Task to complete: Output the full listing below exactly as it reads, and skip anything that is a picture.

Data segment:
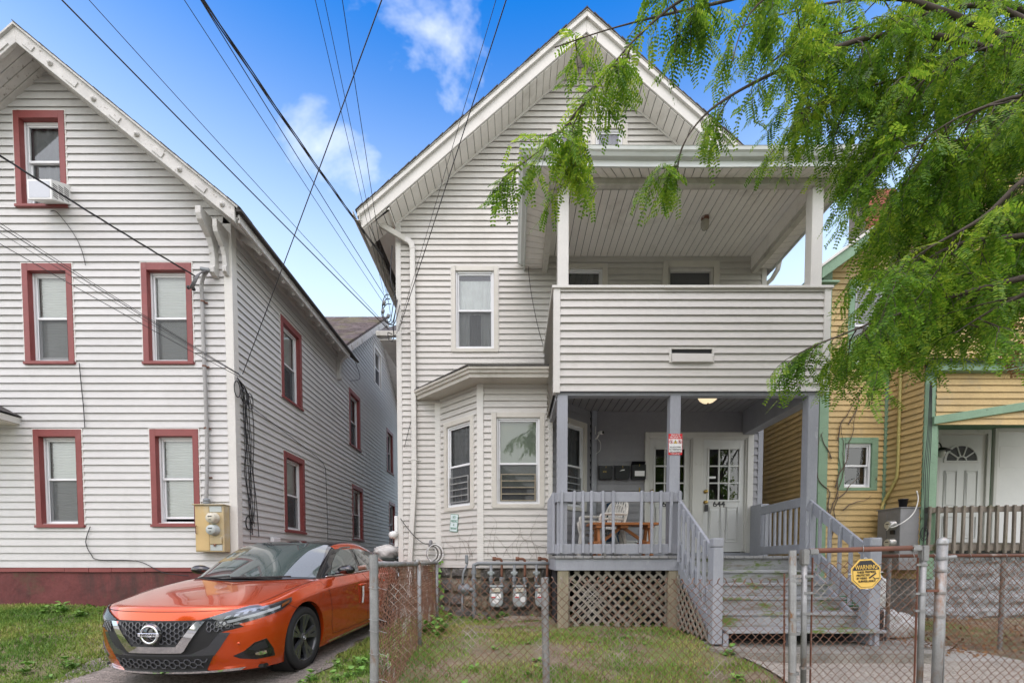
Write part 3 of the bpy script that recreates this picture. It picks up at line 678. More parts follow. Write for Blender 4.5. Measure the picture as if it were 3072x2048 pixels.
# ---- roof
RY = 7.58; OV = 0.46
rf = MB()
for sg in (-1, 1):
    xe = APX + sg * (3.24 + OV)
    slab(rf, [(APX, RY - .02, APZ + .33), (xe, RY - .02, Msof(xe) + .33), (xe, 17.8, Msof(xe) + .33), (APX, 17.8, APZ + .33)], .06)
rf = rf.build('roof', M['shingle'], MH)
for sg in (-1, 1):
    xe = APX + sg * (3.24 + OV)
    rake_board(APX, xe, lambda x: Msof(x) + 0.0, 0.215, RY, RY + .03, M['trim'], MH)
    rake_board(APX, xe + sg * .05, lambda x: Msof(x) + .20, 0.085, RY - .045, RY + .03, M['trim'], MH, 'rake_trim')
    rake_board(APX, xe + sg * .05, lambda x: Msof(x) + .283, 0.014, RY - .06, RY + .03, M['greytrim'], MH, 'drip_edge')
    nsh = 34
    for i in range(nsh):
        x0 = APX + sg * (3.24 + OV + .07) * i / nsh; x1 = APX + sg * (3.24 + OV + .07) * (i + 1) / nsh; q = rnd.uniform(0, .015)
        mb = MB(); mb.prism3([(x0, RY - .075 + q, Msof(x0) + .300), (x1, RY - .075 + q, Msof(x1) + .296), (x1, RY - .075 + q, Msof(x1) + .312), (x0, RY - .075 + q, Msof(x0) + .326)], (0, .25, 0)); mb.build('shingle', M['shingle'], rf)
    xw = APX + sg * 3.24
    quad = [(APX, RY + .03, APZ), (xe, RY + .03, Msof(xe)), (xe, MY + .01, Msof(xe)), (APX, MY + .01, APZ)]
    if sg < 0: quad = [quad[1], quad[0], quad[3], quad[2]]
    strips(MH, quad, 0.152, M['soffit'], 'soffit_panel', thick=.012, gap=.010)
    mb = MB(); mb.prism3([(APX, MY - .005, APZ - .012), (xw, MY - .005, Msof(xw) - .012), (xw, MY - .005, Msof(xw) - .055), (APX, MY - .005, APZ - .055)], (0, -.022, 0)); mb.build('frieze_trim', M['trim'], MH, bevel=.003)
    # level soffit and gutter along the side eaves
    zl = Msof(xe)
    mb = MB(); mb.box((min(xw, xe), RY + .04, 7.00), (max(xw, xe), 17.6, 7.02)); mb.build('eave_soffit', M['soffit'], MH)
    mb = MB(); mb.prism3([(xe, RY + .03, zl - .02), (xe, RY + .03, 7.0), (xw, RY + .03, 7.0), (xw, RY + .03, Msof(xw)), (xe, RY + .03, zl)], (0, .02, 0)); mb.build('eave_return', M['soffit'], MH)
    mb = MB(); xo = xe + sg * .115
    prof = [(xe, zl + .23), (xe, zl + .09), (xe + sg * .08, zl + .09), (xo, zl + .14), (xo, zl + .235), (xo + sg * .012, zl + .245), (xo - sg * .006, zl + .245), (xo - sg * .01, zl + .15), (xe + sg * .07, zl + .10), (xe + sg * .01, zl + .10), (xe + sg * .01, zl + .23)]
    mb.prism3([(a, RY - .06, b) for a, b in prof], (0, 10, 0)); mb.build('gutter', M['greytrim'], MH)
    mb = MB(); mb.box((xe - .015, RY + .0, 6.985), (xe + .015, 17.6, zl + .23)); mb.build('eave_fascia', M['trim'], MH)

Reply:
Write part 3 of the bpy script that recreates this picture. It picks up at line 678. More parts follow. Write for Blender 4.5. Measure the picture as if it were 3072x2048 pixels.
# ---- roof
RY = 7.58; OV = 0.46
rf = MB()
for sg in (-1, 1):
    xe = APX + sg * (3.24 + OV)
    slab(rf, [(APX, RY - .02, APZ + .33), (xe, RY - .02, Msof(xe) + .33), (xe, 17.8, Msof(xe) + .33), (APX, 17.8, APZ + .33)], .06)
rf = rf.build('roof', M['shingle'], MH)
for sg in (-1, 1):
    xe = APX + sg * (3.24 + OV)
    rake_board(APX, xe, lambda x: Msof(x) + 0.0, 0.215, RY, RY + .03, M['trim'], MH)
    rake_board(APX, xe + sg * .05, lambda x: Msof(x) + .20, 0.085, RY - .045, RY + .03, M['trim'], MH, 'rake_trim')
    rake_board(APX, xe + sg * .05, lambda x: Msof(x) + .283, 0.014, RY - .06, RY + .03, M['greytrim'], MH, 'drip_edge')
    nsh = 34
    for i in range(nsh):
        x0 = APX + sg * (3.24 + OV + .07) * i / nsh; x1 = APX + sg * (3.24 + OV + .07) * (i + 1) / nsh; q = rnd.uniform(0, .015)
        mb = MB(); mb.prism3([(x0, RY - .075 + q, Msof(x0) + .300), (x1, RY - .075 + q, Msof(x1) + .296), (x1, RY - .075 + q, Msof(x1) + .312), (x0, RY - .075 + q, Msof(x0) + .326)], (0, .25, 0)); mb.build('shingle', M['shingle'], rf)
    xw = APX + sg * 3.24
    quad = [(APX, RY + .03, APZ), (xe, RY + .03, Msof(xe)), (xe, MY + .01, Msof(xe)), (APX, MY + .01, APZ)]
    if sg < 0: quad = [quad[1], quad[0], quad[3], quad[2]]
    strips(MH, quad, 0.152, M['soffit'], 'soffit_panel', thick=.012, gap=.010)
    mb = MB(); mb.prism3([(APX, MY - .005, APZ - .012), (xw, MY - .005, Msof(xw) - .012), (xw, MY - .005, Msof(xw) - .055), (APX, MY - .005, APZ - .055)], (0, -.022, 0)); mb.build('frieze_trim', M['trim'], MH, bevel=.003)
    # level soffit and gutter along the side eaves
    zl = Msof(xe)
    mb = MB(); mb.box((min(xw, xe), RY + .04, 7.00), (max(xw, xe), 17.6, 7.02)); mb.build('eave_soffit', M['soffit'], MH)
    mb = MB(); mb.prism3([(xe, RY + .03, zl - .02), (xe, RY + .03, 7.0), (xw, RY + .03, 7.0), (xw, RY + .03, Msof(xw)), (xe, RY + .03, zl)], (0, .02, 0)); mb.build('eave_return', M['soffit'], MH)
    mb = MB(); xo = xe + sg * .115
    prof = [(xe, zl + .23), (xe, zl + .09), (xe + sg * .08, zl + .09), (xo, zl + .14), (xo, zl + .235), (xo + sg * .012, zl + .245), (xo - sg * .006, zl + .245), (xo - sg * .01, zl + .15), (xe + sg * .07, zl + .10), (xe + sg * .01, zl + .10), (xe + sg * .01, zl + .23)]
    mb.prism3([(a, RY - .06, b) for a, b in prof], (0, 10, 0)); mb.build('gutter', M['greytrim'], MH)
    mb = MB(); mb.box((xe - .015, RY + .0, 6.985), (xe + .015, 17.6, zl + .23)); mb.build('eave_fascia', M['trim'], MH)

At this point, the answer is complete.